What’s In The Identity?

One of the glaring flaws of democracy is, many a times ‘popular sentiment’ ends up hijacking relevant issues of poverty, education & job creation. In nations like India hamstrung by ‘policy paralysis’ of successive governments, popular sentiments can easily turn insidious. They are often put to use by beleaguered governments to cozen the masses as they fail to address issues that actually matter. That’s why the communal cauldron is kept simmering, the caste fault lines running hot & the regional acrimony boiling.

One such popular sentiment running rampant across the state of Jharkhand is:

Why can’t a non- tribal be the state’s Chief Minister?

The ruling BJP led coalition used this obnoxiously frivolous ‘issue’ to milk the non- tribal voters of the state ( despite the fact that it was BJP which did rule the state for majority of last one & a half decade post bifurcation.) thus, shrewdly digressing from the debate on planned industrialization, proper rehabilitation for those who lost their lands to large conglomerates or in governmental projects like dams & addressing the menacing threat of naxal insurgency across the tribal belts.

 Raghubar Das, the incumbent CM is the first non- tribal head of the state. Surely there isn’t any ‘unwritten’ agreement between political entities to prop up a tribal CM every time they’re propelled to power.

At the same time there isn’t any constitutional provision guaranteeing the top post to a specific community (it’d a travesty of democracy if  tribals less than 25% of Jharkhand’s population are disproportionately powerful).

However, the subtext is:

As the Jharkhand Mukti Andolan began gathering steam by 1970’s when Jharkhand party proposed for separate Jharkhand state for the tribal populace of Chotanagpur and Santhal Pargana of Bihar. It was essentially this ‘tribal’ nature of demands & the protests that ensued against the government of Bihar which had allegedly profited from the rich mineral reserves of the region without alleviating the execrable conditions of the ‘Adivasis’. By the time Bihar was bifurcated, it was evidently clear that the movement was feeding on the sweat & blood of ‘Adivasi’ community & not the wider populace of the region. Thus, post formation of Jharkhand it fell as a ‘moral obligation’ upon political parties of all hues to give precedence to Adivasi leaders.

Another important factor is:

The Naxal menace which fell as a scourge on Eastern India (owing to the growing divide between classes & continued feudal practices across the hinterlands of Bengal) would wreck havoc on the already fragile social relations between Adivasis & Non- Adivasis. Disenchanted youth of the Adivasi community would go onto join the rank & files of Naxal militias, popular media (as is their cardinal duty) would vilify the entire community; spinning outlandish & fantastical canards each day (just as they love to denigrate the entire Muslim community today).

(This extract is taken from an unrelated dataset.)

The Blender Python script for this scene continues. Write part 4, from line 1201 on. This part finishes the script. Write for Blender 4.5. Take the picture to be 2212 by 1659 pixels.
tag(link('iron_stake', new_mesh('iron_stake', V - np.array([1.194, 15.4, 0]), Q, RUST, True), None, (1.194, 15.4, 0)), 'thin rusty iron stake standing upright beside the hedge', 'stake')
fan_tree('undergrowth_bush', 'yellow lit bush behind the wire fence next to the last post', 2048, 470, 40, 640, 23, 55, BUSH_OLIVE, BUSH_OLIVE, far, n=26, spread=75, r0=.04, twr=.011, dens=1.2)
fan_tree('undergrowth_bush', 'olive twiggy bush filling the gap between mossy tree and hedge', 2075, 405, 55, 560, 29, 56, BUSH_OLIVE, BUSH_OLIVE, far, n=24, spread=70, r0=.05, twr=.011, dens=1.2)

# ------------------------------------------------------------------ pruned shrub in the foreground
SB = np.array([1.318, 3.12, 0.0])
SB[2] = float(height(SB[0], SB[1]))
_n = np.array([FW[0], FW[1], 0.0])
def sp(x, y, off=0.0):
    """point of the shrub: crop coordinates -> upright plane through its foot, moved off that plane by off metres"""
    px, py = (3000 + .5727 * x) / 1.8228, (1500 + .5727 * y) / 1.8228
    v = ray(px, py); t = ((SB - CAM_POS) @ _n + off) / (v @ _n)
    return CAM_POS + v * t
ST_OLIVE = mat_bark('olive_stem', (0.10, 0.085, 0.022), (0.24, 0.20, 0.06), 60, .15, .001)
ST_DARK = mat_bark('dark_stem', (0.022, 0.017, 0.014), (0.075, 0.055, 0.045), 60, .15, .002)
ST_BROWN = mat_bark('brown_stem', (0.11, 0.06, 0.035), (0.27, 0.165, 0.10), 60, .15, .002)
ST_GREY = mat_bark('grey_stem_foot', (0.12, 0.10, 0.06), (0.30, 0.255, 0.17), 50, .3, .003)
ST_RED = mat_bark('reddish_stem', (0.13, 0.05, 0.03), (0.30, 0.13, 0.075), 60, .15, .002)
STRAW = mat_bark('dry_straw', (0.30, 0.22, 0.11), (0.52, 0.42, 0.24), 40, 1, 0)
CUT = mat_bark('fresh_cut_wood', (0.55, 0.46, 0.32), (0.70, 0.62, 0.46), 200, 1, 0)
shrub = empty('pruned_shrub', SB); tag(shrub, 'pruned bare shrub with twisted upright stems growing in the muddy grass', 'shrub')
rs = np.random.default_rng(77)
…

This disillusionment of Adivasis needed immediate ministration lest it could easily turn into a calamitous maelstrom threatening peace across the land.

Hence, ‘mainstreaming’ of Adivasis became the central policy of Bihar government back in 80’s & 90’s & finally when Jharkhand was formed, the anointment of Adivasi leaders as CM of state turned the populist manifestation of this anachronistic policy.